• **Task objective**
From the entries below, work out the number of lines that hold the word "this", and give that number alone.

• **Input material**
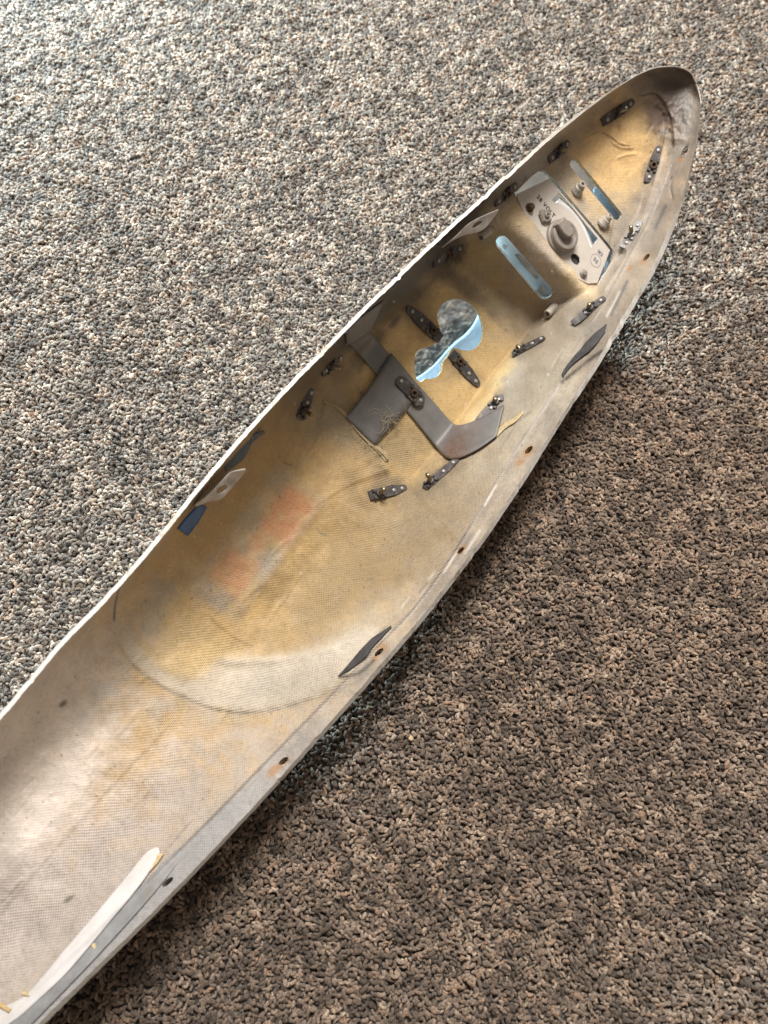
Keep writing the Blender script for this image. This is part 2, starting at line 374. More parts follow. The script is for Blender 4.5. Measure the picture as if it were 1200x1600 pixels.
PR = {
 'T':  [(0,0),(.02,17),(.06,30),(.13,41),(.27,48),(.48,47.5),(.68,37),(.84,19),(.91,10.5),(1,0)],
 'T2': [(0,0),(.025,22),(.07,38),(.16,51),(.30,59),(.5,58),(.68,45),(.84,23),(.91,12),(1,0)],
 'T3': [(0,0),(.03,26),(.09,47),(.18,62),(.33,69),(.5,68),(.68,52),(.84,26),(.91,14),(1,0)],
 'F0': [(0,0),(.03,28),(.10,52),(.20,67),(.34,73),(.52,72),(.68,57),(.84,28),(.91,15),(1,0)],
 'F1': [(0,0),(.03,34),(.075,62),(.115,82),(.34,84),(.61,84),(.665,67),(.84,30),(.91,15),(1,0)],
 'F2': [(0,0),(.03,34),(.075,62),(.115,82),(.34,85),(.62,85),(.675,66),(.83,30),(.91,15),(1,0)],
 'ST': [(0,0),(.03,28),(.07,45),(.13,54),(.34,60),(.66,60),(.715,50),(.85,27),(.92,13),(1,0)],
 'N1': [(0,0),(.02,19),(.05,31),(.10,36.5),(.34,38),(.745,38),(.79,30.5),(.87,20),(.94,10),(1,0)],
 'N2': [(0,0),(.03,18),(.07,27),(.13,31.5),(.34,33),(.62,33),(.74,29),(.86,17),(.94,8),(1,0)],
 'N3': [(0,0),(.04,14),(.10,21),(.20,25),(.34,26),(.55,25.5),(.70,20),(.84,12),(.93,6),(1,0)],
 'N4': [(0,0),(.05,10),(.12,15),(.22,18),(.34,18.5),(.52,17.5),(.68,13.5),(.84,8),(.93,4),(1,0)],
 'N5': [(0,0),(.06,7),(.14,10),(.24,11.5),(.36,12),(.52,11),(.68,8.5),(.84,5),(.93,2.5),(1,0)],
 'N6': [(0,0),(.08,3.5),(.18,5),(.28,5.8),(.4,6),(.54,5.6),(.7,4),(.84,2.4),(.93,1.2),(1,0)],
 'TIP':[(0,0),(.08,0),(.18,0),(.28,0),(.4,0),(.54,0),(.7,0),(.84,0),(.93,0),(1,0)]}
Lp = np.array([s[0] for s in ST], float); Rp = np.array([s[1] for s in ST], float)
mid = (Lp+Rp)/2; T = np.concatenate([[0], np.cumsum(np.linalg.norm(np.diff(mid, axis=0), axis=1))])
NTT, NS = 1080, 240
tq = T[-1]*(1-(1-np.linspace(0, 1, NTT))**1.06)
Lq, Rq = pchip(T, Lp, tq), pchip(T, Rp, tq)
prS = np.array([[p[0] for p in PR[s[2]]] for s in ST]); prD = np.array([[p[1] for p in PR[s[2]]] for s in ST], float)
sS, sD = pchip(T, prS, tq), pchip(T, prD, tq)
sg = np.linspace(0, 1, NS)**1.22
UU = Lq[:, :1]*(1-sg) + Rq[:, :1]*sg; VV = Lq[:, 1:]*(1-sg) + Rq[:, 1:]*sg
bulge = (np.clip((tq-T[-4])/(T[-1]-T[-4]), 0, 1)**2.2)[:, None]*4*sg*(1-sg)
UU = UU+bulge*3.0; VV = VV-bulge*4.0
# trimmed by hand: the rims wander and are nicked here and there
tt = np.arange(NTT)[:, None]*1.0
for nx_, wgt, sd_ in ((0, np.exp(-(sg/.02)**2), 5), (-1, np.exp(-((1-sg)/.02)**2), 15)):
    nz = (vnoise(tt/26, tt*0, sd_, 3)-.5)*2.2+(vnoise(tt/4, tt*0+3, sd_+1, 2)-.5)*.9
    nz -= 1.6*np.clip((vnoise(tt/9, tt*0+9, sd_+2, 1)-.86)*9, 0, 1)
    sgn_ = -1 if nx_ == 0 else 1
    UU = UU+sgn_*.7*nz*wgt*np.clip((NTT-60-tt)/60, 0, 1); VV = VV+sgn_*.7*nz*wgt*np.clip((NTT-60-tt)/60, 0, 1)
DD = np.stack([pchip(sS[i], sD[i], sg) for i in range(NTT)])
SG = np.broadcast_to(sg, UU.shape)
# the outline is not machined: rims waver a little
edge = np.sin(np.pi*SG)**.5
# hand-laid unevenness, growing away from the rim
fade = np.clip(SG/.06, 0, 1)*np.clip((1-SG)/.10, 0, 1)
DD += fade*((vnoise(UU/70, VV/70, 1, 3)-.5)*3.4 + (vnoise(UU/16, VV/16, 2, 3)-.5)*.9)*np.clip(DD/30, 0, 1)
panel_area = np.clip(1-poly_sdf([(800, 300), (848, 262), (965, 395), (930, 450)], UU, VV)/14, 0, 1)
def step(poly, h, wpx, side=1, endfade=.08, reach=None):
    """a laminate edge: one side of a line stands h mm proud, falling back over `reach` px"""
    global DD
    d, s, a = poly_sd(smooth_poly(poly, 6, False), UU, VV); sd = d*s*side
    m = np.clip(a/endfade+.0, 0, 1)*np.clip((1-a)/endfade, 0, 1)
    y = 1/(1+np.exp(-np.clip(sd/wpx, -30, 30)))
    if reach: y = y*np.exp(-np.clip(sd, 0, None)/reach)
    DD -= h*m*y
def ridge(poly, h, wpx, endfade=.15):
    global DD
    d, s, a = poly_sd(smooth_poly(poly, 6, False), UU, VV)
    m = np.clip(a/endfade, 0, 1)*np.clip((1-a)/endfade, 0, 1)
    DD -= h*m*np.exp(-(d/wpx)**2)
BAND = [(186, 920), (178, 950), (177, 985), (190, 1015), (215, 1045), (250, 1070), (290, 1090), (330, 1106), (380, 1113), (440, 1105), (500, 1085), (524, 1070)]
step(BAND, 1.6, 1.3, -1, .02, 60)
ridge([(205, 950), (215, 985), (240, 1010), (262, 1030)], 1.0, 9)
ridge([(330, 1030), (380, 1032), (430, 1030), (480, 1022), (540, 1003), (585, 985)], 1.8, 9)
step([(322, 958), (345, 980), (372, 1000), (400, 1012)], .9, 1.2, -1, .1, 40)
ridge([(320, 1100), (380, 1106), (440, 1098), (510, 1078)], .7, 9)
step([(500, 628), (522, 634), (540, 650), (562, 678), (585, 700), (604, 722), (612, 740)], 3.0, 1.3, 1, .06, 60)
step([(285, 1115), (235, 1165), (160, 1245), (80, 1335), (0, 1430), (-60, 1500)], .7, 1.2, 1, .04, 40)
step([(75, 1170), (50, 1195), (20, 1225), (-20, 1260)], .8, 1.2, -1, .1, 30)
FL = [(1058, 232), (1040, 280), (1012, 345), (980, 405), (945, 470), (905, 535), (860, 620), (800, 712), (735, 822), (690, 892), (640, 958), (580, 1020), (525, 1078), (440, 1165), (340, 1268), (230, 1378), (100, 1505), (-30, 1630)]
step(FL, 1.7, 1.4, 1, .02, 22)
ridge([(515, 770), (470, 830), (425, 890), (380, 945), (345, 985)], 1.3, 10)
ridge([(330, 800), (300, 850), (285, 900)], .8, 14)
ridge([(540, 772), (575, 800), (630, 800), (690, 780), (750, 735)], -1.1, 9)
ridge([(530, 800), (580, 822), (650, 815), (720, 780)], .6, 7)
ridge([(575, 865), (620, 850), (665, 838)], .5, 3)
step([(700, 905), (735, 850), (765, 800), (790, 760)], .6, 1.5, -1, .1, 18)
ridge([(690, 430), (730, 455), (770, 490), (800, 525)], 1.0, 14)
ridge([(905, 505), (870, 560), (820, 640), (785, 690)], .7, 12)
step([(800, 662), (830, 640), (862, 606), (878, 590)], .9, 1.2, 1, .1, 24)
ridge([(815, 335), (830, 360), (862, 400), (905, 440)], 1.8, 13)
for k in range(34):
    i, j = rng.integers(150, NTT-330), rng.integers(int(NS*.30), int(NS*.84)); p = np.array((UU[i, j], VV[i, j])); d = np.array((.66, -.75))*rng.uniform(8, 34)+rng.normal(0, 3, 2)
    ridge([p-d, p+rng.normal(0, 2.5, 2), p+d], rng.uniform(.25, .6)*rng.choice((-1, 1, 1)), rng.uniform(1.6, 4))
for k in range(46):
    i, j = rng.integers(200, NTT-120), rng.integers(int(NS*.25), int(NS*.80)); r = np.hypot(UU-UU[i, j], VV-VV[i, j]); DD -= rng.uniform(.4, 1.0)*np.exp(-(r/rng.uniform(1.2, 2.6))**2)
# nose: torn cloth and resin folds
for pl, h in (([(942, 208), (956, 214), (968, 224), (984, 228)], .9), ([(955, 222), (970, 231), (990, 232)], .8), ([(962, 248), (980, 242), (998, 240)], .7), ([(910, 222), (925, 212), (938, 207)], .5)):
    ridge(pl, h, 2.0)
step([(985, 160), (1003, 150), (1022, 146), (1036, 158), (1046, 178), (1050, 205), (1052, 228)], 2.2, 1.4, -1, .08, 30)
step([(1018, 196), (1036, 205), (1046, 196)], 1.4, 1.2, 1, .1, 12)
ridge([(1022, 165), (1034, 180), (1038, 200)], -1.6, 6)
step([(1035, 205), (1030, 245), (1018, 290), (1004, 330), (992, 360)], 1.2, 1.3, -1, .05, 20)
ridge([(1052, 278), (1048, 292), (1052, 312)], -.7, 2)
crk = (vnoise(UU/7, VV/7, 31, 3)-.5)*1.6*np.clip(1-np.hypot((UU-1050)/45, (VV-175)/65), 0, 1); DD += crk*fade
DD = np.where(panel_area > 0, DD*(1-panel_area)+39.0*panel_area, DD)
DD[:, 0] = 0; DD[:, -1] = 0
DD = np.maximum(DD, 0)

# openings, as pixel outlines on the shell
def slot(a, b, wd, n=7, wb=None):
    a, b = np.array(a, float), np.array(b, float); d = unit(b-a); p = np.array([-d[1], d[0]]); out = []
    wb = wb or wd
    for k in range(n+1): th = math.pi/2+math.pi*k/n; out.append(a+wd*(math.cos(th)*d+math.sin(th)*p))
    for k in range(n+1): th = -math.pi/2+math.pi*k/n; out.append(b+wb*(math.cos(th)*d+math.sin(th)*p))
    return np.array(out)
KEY = smooth_poly([(683, 496), (686, 482), (697, 471), (714, 467), (731, 471), (745, 484), (753, 502), (755, 522), (749, 538), (737, 547), (722, 547), (708, 544), (700, 556), (692, 567),
                   (691, 577), (684, 588), (672, 592), (664, 592), (657, 597), (649, 588), (648, 575), (648, 558), (652, 549), (662, 543), (676, 540), (686, 528), (687, 512)], 4)
SLOT_N = slot((898, 256), (964, 336), 7.6)
SLOT_S = slot((785, 379), (851, 456), 10.5, wb=12.0)
PANEL_GAP = smooth_poly([(806, 306), (809, 298), (822, 284), (838, 270), (848, 266), (857, 272), (880, 298), (910, 333), (940, 368), (957, 390), (958, 400), (950, 418), (940, 432), (932, 441), (905, 425), (850, 365)], 3)
def ell(cx, cy, a, b, deg, n=16):
    c, s = math.cos(math.radians(deg)), math.sin(math.radians(deg))
    return np.array([(cx+a*math.cos(2*math.pi*k/n)*c-b*math.sin(2*math.pi*k/n)*s, cy+a*math.cos(2*math.pi*k/n)*s+b*math.sin(2*math.pi*k/n)*c) for k in range(n)])
FH = [ell(262, 1378, 11, 4.0, -40), ell(443, 1189, 9, 4.0, -38), ell(592, 1019, 9, 3.4, -42), ell(720, 860, 7, 3, -45), ell(826, 703, 8, 3.6, -45), ell(1070, 236, 9, 3.6, -58), ell(1010, 402, 7, 3, -50), ell(45, 1588, 9, 4, -35)]
ELL_BLUE = None
HOLES = [KEY, SLOT_N, SLOT_S, PANEL_GAP] + FH
idx = np.arange(NTT*NS).reshape(NTT, NS)
quads = np.stack([idx[:-1, :-1], idx[1:, :-1], idx[1:, 1:], idx[:-1, 1:]], -1).reshape(-1, 4)
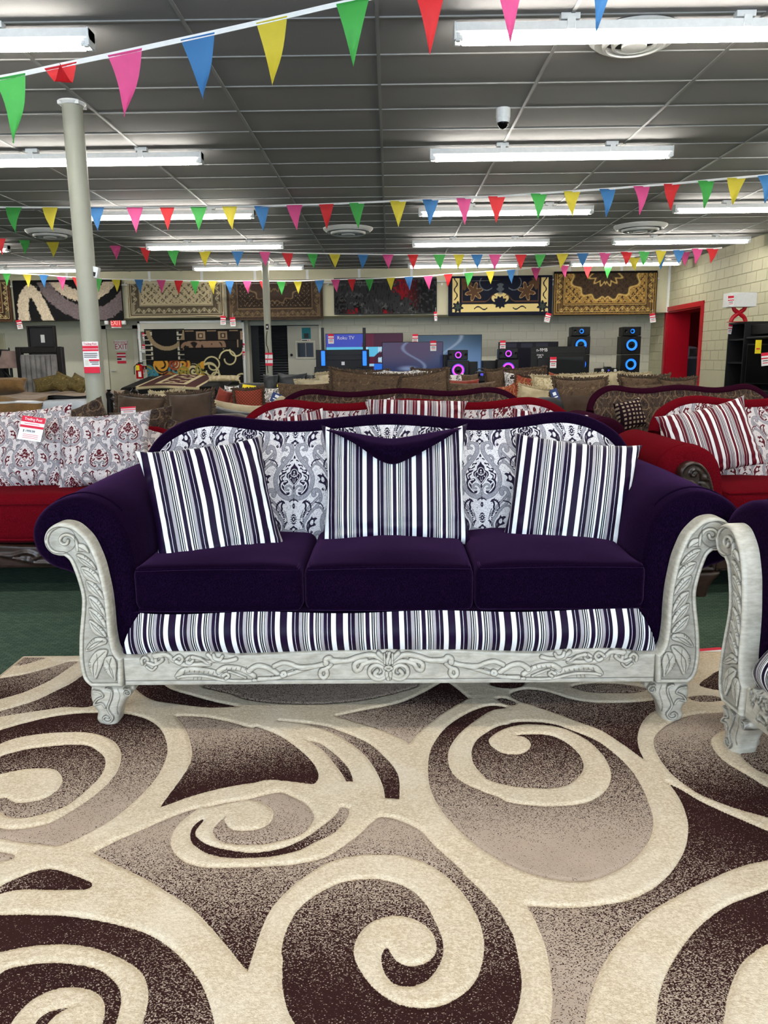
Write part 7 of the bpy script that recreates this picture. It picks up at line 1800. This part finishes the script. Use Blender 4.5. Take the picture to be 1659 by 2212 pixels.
ct = thing('stereo_table', 'dark side table carrying the portable stereo', 'table', ((p.x+q.x)/2, 13.6, 0)); G().box(p.x-.1, q.x+.1, 13.4, 13.8, q.z-.03, q.z-.001).build('top', M['dwood'], ct, bev=.004)
for x in (p.x-.08, q.x+.05):
    for y in (13.42, 13.75): G().box(x, x+.03, y, y+.03, 0, q.z-.03).build('leg', M['dwood'], ct)
for (x0_, x1_, y0_, lab) in ((1012, 1032, 781, 'black subwoofer box right of the left small speaker'), (1042, 1074, 779, 'dark speaker box left of the right small speaker'), (958, 968, 766, 'narrow black cabinet left of the left small speaker')):
    p = PY(x0_, y0_, 16.6); q = PY(x1_, y0_, 16.6); t = thing('subwoofer_box', lab, 'speaker', ((p.x+q.x)/2, 16.75, 0), 0, 'plain black speaker boxes'); G().box(p.x, q.x, 16.6, 16.9, 0, p.z).build('cabinet', M['black'], t, bev=.012); G().box(p.x+.02, q.x-.02, 16.59, 16.6, .1, p.z-.03).build('grille', M['darkgrey'], t, bev=.006)

# ------------------------------------------------------------------ right wall: wall unit with lamp and television
YU = 14.2; ux = PY(1572, 740, YU).x; uz = PY(1590, 698, YU).z
un = thing('wall_unit', 'black wall unit with side tower and bridge shelf against the right block wall', 'wall unit', ((ux+XR)/2, 13.2, 0))
M['unit'] = plain('black_oak_laminate', srgb(22, 21, 22)[:3], .5)
Y1 = YU+.02; Y0_ = 13.55
G().box(ux, XR-.02, Y1-.03, Y1, 0, uz).box(ux, XR-.02, Y0_, Y0_+.03, 0, uz).box(XR-.04, XR-.02, Y0_+.03, Y1-.03, 0, uz).build('tower_carcass', M['unit'], un, smooth=False)
for z in (.05, .55, 1.05, 1.45, uz-.03): G().box(ux+.01, XR-.04, Y0_+.03, Y1-.03, z, z+.03).build('shelf', M['unit'], un, smooth=False)
G().box(ux+.1, XR-.02, 11.6, Y0_, uz-.22, uz-.06).build('bridge_panel', M['unit'], un, bev=.004); G().box(ux+.02, XR-.02, 11.6, Y0_, uz-.30, uz-.26).build('bridge_shelf', M['unit'], un, bev=.012)
G().box(ux+.04, XR-.02, 11.4, Y0_, 0, .62).build('console', M['unit'], un, bev=.006); G().box(XR-.05, XR-.02, 11.4, Y0_, .62, uz-.3).build('back_panel', M['unit'], un, smooth=False)
t = thing('television', 'switched off television standing in the black wall unit', 'television', (XR-.3, 12.8, .62)); zc0 = .72
Rt = Matrix.Translation((XR-.38, 12.85, 0)) @ Matrix.Rotation(math.radians(-62), 4, 'Z')
G().box(-.55, .55, 0, .05, zc0, zc0+.66).xf(Rt).build('cabinet', M['black'], t, bev=.006); G().box(-.53, .53, -.004, 0, zc0+.02, zc0+.64).xf(Rt).build('screen', M['gloss_black'], t, smooth=False)
for s in (-.35, .35): G().box(s-.015, s+.015, -.1, .14, .621, zc0).xf(Rt).build('foot', M['black'], t, bev=.004)
p = PY(1597, 692, 13.9)
t = thing('table_lamp', 'lamp with white square shade and red crossed base on the wall unit', 'lamp', (p.x, 13.88, uz)); M['shade_w'] = plain('white_lamp_shade_film', srgb(226, 226, 226)[:3], .25, bump=.2, scale=20)
s0, s1 = PY(1570, 632, 13.88), PY(1625, 665, 13.88); hw_ = (s1.x-s0.x)/2; cx = (s0.x+s1.x)/2
zt0, zt1 = PY(1597, 664, 13.88).z, PY(1597, 633, 13.88).z
G().loft([[(cx-hw_, 13.72, zt0), (cx+hw_, 13.72, zt0), (cx+hw_, 14.02, zt0), (cx-hw_, 14.02, zt0)], [(cx-hw_*.98, 13.72, zt1), (cx+hw_*.98, 13.72, zt1), (cx+hw_*.98, 14.02, zt1), (cx-hw_*.98, 14.02, zt1)]]).build('shade', M['shade_w'], t, bev=.008)
for s in (-1, 1):
    path = [(cx+s*.13, 13.87, uz+.01), (cx+s*.09, 13.87, uz+.09), (cx-s*.02, 13.87, uz+.17), (cx-s*.08, 13.87, zt0-.04), (cx-s*.10, 13.87, zt0+.01)]
    G().tube(catmull(path, False, 5), .036, 8).build('crossed_leg', M['redpaint'], t)
G().box(cx-.17, cx+.17, 13.8, 13.95, uz, uz+.012).build('base', M['redpaint'], t, bev=.004)
price_card('price tag stuck on the white lamp shade', 1579, 650, 13.716, .10, .17, 4)
price_card('price tag hanging from the tower of the wall unit', 1577, 711, YU-.03, .07, .17, -6)
p = PX(1652, 775, XR-.5); price_card('price tag at the right edge on the wall unit television', 1653, 776, 12.2, .12, .2, 6)
card('sale_card', 'tall yellow card on the back of the wall unit', 1638, 749, 13.0, .10, .22, 'yellow', 0, 0)
# items inside the side room
p = PX(1480, 760, XR+1.2)
t = thing('storage_counter', 'grey counter inside the red room', 'counter', (XR+1.4, p.y, 0)); zc_ = PX(1482, 770, XR+1.1).z
G().box(XR+1.05, XR+1.85, p.y-2.2, p.y+1.2, zc_-.06, zc_).build('worktop', M['grey_up'], t, bev=.006); G().box(XR+1.1, XR+1.85, p.y-2.2, p.y+1.2, 0, zc_-.06).build('cabinet', M['darkgrey'], t, bev=.004)
t = thing('wrapped_bundle', 'white wrapped bundle on the counter in the red room', 'bundle', (XR+1.3, p.y, zc_)); pb = PX(1478, 750, XR+1.2)
Vc, Fc = rbox(XR+1.1, XR+1.5, pb.y-.25, pb.y+.25, zc_, zc_+.24, .08, 10, .03, .04); link('bundle', new_mesh('bundle', Vc, Fc, M['white_metal']), t); Vc, Fc = rbox(XR+1.08, XR+1.5, pb.y-.7, pb.y-.35, zc_, zc_+.2, .03, 8); link('grey_box', new_mesh('grey_box', Vc, Fc, M['grey_up']), t)
# red and white card lying at the rug edge, chalk mark, breaker panel
p = PZ(1548, 1410, .012)
t = thing('price_card', 'red and white card lying on the floor at the back edge of the rug', 'price tag', (p.x, p.y, .0), math.radians(10), 'red and white price cards'); G().box(-.05, .06, .0, .07, .002, .004).build('card', M['white'], t, smooth=False, local=True); G().box(-.05, .06, .045, .07, .004, .005).build('red_header', M['tagred'], t, smooth=False, local=True)
p = PY(2, 720, YW); q = PY(18, 800, YW)
t = thing('electrical_panel', 'cream electrical panel door on the wall at the far left', 'panel', ((p.x+q.x)/2, YW-.03, q.z)); G().box(p.x-.3, q.x, YW-.04, YW, q.z, p.z).build('box', M['door'], t, bev=.006); G().box(p.x-.28, q.x-.03, YW-.05, YW-.04, q.z+.03, p.z-.03).build('panel_door', M['wall'], t, bev=.004)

• **Correct result**
2